• _What the exercise asks_:
Extract the first line through the line containing "finish('drain_lift_rod', bm, M_CHROME, f)" from the listing below, exactly as written.

• _Dataset excerpt_:

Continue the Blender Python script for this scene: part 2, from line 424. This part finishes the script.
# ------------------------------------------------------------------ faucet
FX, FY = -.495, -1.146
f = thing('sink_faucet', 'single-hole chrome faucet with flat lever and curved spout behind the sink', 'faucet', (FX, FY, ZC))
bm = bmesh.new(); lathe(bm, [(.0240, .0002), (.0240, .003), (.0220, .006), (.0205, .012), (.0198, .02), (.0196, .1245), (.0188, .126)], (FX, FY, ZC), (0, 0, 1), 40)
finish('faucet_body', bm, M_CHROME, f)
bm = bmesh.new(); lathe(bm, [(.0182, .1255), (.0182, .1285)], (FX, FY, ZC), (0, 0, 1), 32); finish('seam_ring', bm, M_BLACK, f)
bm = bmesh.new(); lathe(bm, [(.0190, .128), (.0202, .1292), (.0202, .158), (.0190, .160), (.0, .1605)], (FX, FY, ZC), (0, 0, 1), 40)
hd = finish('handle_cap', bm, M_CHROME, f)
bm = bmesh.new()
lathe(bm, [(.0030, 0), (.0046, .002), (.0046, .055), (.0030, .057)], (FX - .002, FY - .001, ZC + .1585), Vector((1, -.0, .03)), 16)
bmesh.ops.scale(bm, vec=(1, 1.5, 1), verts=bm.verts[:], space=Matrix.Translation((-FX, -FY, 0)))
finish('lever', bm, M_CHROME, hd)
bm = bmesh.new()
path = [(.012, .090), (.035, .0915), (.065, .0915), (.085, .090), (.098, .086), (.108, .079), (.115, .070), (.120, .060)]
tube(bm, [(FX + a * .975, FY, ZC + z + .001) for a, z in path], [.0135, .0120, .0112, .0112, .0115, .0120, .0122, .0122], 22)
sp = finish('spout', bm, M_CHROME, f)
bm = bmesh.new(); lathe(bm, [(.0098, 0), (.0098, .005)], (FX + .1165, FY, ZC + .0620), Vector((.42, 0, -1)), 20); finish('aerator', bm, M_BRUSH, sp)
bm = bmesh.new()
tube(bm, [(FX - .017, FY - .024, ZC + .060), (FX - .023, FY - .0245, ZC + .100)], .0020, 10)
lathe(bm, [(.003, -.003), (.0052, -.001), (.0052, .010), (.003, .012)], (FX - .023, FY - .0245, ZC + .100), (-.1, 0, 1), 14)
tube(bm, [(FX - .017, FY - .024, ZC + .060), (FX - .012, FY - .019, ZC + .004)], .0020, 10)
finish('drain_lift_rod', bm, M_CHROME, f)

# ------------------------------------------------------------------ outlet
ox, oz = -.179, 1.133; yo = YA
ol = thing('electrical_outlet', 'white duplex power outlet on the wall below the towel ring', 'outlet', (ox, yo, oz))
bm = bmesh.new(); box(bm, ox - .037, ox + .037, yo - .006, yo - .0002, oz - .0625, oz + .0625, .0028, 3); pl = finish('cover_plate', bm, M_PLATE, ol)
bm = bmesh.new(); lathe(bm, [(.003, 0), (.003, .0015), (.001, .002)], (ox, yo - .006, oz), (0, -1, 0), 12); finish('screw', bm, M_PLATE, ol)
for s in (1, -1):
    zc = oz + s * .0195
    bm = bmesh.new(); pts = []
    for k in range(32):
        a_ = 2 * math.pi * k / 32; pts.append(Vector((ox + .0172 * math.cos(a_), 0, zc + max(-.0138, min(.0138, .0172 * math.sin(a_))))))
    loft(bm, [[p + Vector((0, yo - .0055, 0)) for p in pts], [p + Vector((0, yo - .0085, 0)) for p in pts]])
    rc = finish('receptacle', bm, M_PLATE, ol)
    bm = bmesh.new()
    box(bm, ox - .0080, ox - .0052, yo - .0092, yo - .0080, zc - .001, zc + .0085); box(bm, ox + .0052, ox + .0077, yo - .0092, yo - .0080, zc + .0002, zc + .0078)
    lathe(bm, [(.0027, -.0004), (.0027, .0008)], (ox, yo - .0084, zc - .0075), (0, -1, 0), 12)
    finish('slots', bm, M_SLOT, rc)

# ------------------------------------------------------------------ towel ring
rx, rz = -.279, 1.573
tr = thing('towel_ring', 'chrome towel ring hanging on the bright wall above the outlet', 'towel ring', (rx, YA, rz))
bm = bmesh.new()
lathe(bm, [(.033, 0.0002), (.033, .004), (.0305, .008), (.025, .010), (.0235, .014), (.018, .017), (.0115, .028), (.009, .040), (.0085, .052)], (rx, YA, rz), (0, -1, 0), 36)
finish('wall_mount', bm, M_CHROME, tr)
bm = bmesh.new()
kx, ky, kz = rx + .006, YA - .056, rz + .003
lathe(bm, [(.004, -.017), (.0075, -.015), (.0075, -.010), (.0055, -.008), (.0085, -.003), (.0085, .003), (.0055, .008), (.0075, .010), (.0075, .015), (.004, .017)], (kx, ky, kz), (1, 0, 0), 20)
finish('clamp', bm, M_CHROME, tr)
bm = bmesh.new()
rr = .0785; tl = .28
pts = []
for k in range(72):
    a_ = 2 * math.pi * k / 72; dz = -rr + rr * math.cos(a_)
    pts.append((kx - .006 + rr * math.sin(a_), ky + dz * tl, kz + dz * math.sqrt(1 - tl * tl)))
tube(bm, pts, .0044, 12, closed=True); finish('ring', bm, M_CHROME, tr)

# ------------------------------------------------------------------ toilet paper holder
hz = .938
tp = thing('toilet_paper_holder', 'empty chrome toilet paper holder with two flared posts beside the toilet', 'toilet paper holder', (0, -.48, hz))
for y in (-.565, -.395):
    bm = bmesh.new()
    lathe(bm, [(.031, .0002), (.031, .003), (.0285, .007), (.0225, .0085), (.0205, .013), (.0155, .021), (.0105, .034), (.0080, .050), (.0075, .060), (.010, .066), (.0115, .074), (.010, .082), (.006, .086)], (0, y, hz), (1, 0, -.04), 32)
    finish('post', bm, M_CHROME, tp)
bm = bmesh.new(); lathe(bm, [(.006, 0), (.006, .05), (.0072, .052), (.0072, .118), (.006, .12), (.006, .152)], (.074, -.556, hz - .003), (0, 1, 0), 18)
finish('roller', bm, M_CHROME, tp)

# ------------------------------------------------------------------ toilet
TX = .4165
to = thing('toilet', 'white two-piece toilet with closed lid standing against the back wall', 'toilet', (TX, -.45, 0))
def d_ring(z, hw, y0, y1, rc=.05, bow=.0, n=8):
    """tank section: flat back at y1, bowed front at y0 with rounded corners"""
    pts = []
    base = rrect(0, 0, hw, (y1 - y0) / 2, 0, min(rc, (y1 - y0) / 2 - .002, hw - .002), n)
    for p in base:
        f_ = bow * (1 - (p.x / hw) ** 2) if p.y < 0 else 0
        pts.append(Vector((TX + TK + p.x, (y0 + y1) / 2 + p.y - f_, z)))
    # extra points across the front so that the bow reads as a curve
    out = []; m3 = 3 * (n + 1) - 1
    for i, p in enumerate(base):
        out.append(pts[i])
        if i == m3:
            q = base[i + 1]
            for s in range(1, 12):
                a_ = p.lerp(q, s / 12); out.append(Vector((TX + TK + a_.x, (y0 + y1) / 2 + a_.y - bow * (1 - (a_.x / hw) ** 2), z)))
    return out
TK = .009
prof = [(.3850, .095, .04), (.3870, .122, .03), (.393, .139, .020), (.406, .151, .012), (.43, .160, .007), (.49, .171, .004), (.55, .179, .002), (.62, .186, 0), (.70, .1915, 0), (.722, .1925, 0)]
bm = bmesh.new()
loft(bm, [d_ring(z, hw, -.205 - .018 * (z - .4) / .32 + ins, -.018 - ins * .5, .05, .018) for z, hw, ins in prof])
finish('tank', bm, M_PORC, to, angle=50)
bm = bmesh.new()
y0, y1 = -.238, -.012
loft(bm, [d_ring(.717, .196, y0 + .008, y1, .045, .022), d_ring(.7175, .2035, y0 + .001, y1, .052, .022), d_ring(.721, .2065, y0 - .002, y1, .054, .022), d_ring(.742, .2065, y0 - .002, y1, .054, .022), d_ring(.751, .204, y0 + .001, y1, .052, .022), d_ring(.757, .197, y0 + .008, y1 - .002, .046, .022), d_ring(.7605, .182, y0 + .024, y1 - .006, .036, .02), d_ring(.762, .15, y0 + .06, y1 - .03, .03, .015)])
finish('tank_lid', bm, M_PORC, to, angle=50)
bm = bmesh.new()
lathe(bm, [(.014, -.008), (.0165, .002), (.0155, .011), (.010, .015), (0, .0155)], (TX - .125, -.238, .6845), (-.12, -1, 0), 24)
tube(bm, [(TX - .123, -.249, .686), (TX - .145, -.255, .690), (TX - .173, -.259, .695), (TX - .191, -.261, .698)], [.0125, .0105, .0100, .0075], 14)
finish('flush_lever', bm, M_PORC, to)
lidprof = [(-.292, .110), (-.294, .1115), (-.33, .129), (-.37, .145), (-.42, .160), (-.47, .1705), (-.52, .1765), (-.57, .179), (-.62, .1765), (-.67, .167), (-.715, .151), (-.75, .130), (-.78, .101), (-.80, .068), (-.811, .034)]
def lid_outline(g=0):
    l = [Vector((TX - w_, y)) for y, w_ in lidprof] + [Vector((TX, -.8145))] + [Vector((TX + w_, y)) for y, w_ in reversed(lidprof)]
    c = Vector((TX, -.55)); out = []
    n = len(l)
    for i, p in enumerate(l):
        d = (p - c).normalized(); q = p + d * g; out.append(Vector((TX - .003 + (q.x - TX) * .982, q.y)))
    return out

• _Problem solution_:
Continue the Blender Python script for this scene: part 2, from line 424. This part finishes the script.
# ------------------------------------------------------------------ faucet
FX, FY = -.495, -1.146
f = thing('sink_faucet', 'single-hole chrome faucet with flat lever and curved spout behind the sink', 'faucet', (FX, FY, ZC))
bm = bmesh.new(); lathe(bm, [(.0240, .0002), (.0240, .003), (.0220, .006), (.0205, .012), (.0198, .02), (.0196, .1245), (.0188, .126)], (FX, FY, ZC), (0, 0, 1), 40)
finish('faucet_body', bm, M_CHROME, f)
bm = bmesh.new(); lathe(bm, [(.0182, .1255), (.0182, .1285)], (FX, FY, ZC), (0, 0, 1), 32); finish('seam_ring', bm, M_BLACK, f)
bm = bmesh.new(); lathe(bm, [(.0190, .128), (.0202, .1292), (.0202, .158), (.0190, .160), (.0, .1605)], (FX, FY, ZC), (0, 0, 1), 40)
hd = finish('handle_cap', bm, M_CHROME, f)
bm = bmesh.new()
lathe(bm, [(.0030, 0), (.0046, .002), (.0046, .055), (.0030, .057)], (FX - .002, FY - .001, ZC + .1585), Vector((1, -.0, .03)), 16)
bmesh.ops.scale(bm, vec=(1, 1.5, 1), verts=bm.verts[:], space=Matrix.Translation((-FX, -FY, 0)))
finish('lever', bm, M_CHROME, hd)
bm = bmesh.new()
path = [(.012, .090), (.035, .0915), (.065, .0915), (.085, .090), (.098, .086), (.108, .079), (.115, .070), (.120, .060)]
tube(bm, [(FX + a * .975, FY, ZC + z + .001) for a, z in path], [.0135, .0120, .0112, .0112, .0115, .0120, .0122, .0122], 22)
sp = finish('spout', bm, M_CHROME, f)
bm = bmesh.new(); lathe(bm, [(.0098, 0), (.0098, .005)], (FX + .1165, FY, ZC + .0620), Vector((.42, 0, -1)), 20); finish('aerator', bm, M_BRUSH, sp)
bm = bmesh.new()
tube(bm, [(FX - .017, FY - .024, ZC + .060), (FX - .023, FY - .0245, ZC + .100)], .0020, 10)
lathe(bm, [(.003, -.003), (.0052, -.001), (.0052, .010), (.003, .012)], (FX - .023, FY - .0245, ZC + .100), (-.1, 0, 1), 14)
tube(bm, [(FX - .017, FY - .024, ZC + .060), (FX - .012, FY - .019, ZC + .004)], .0020, 10)
finish('drain_lift_rod', bm, M_CHROME, f)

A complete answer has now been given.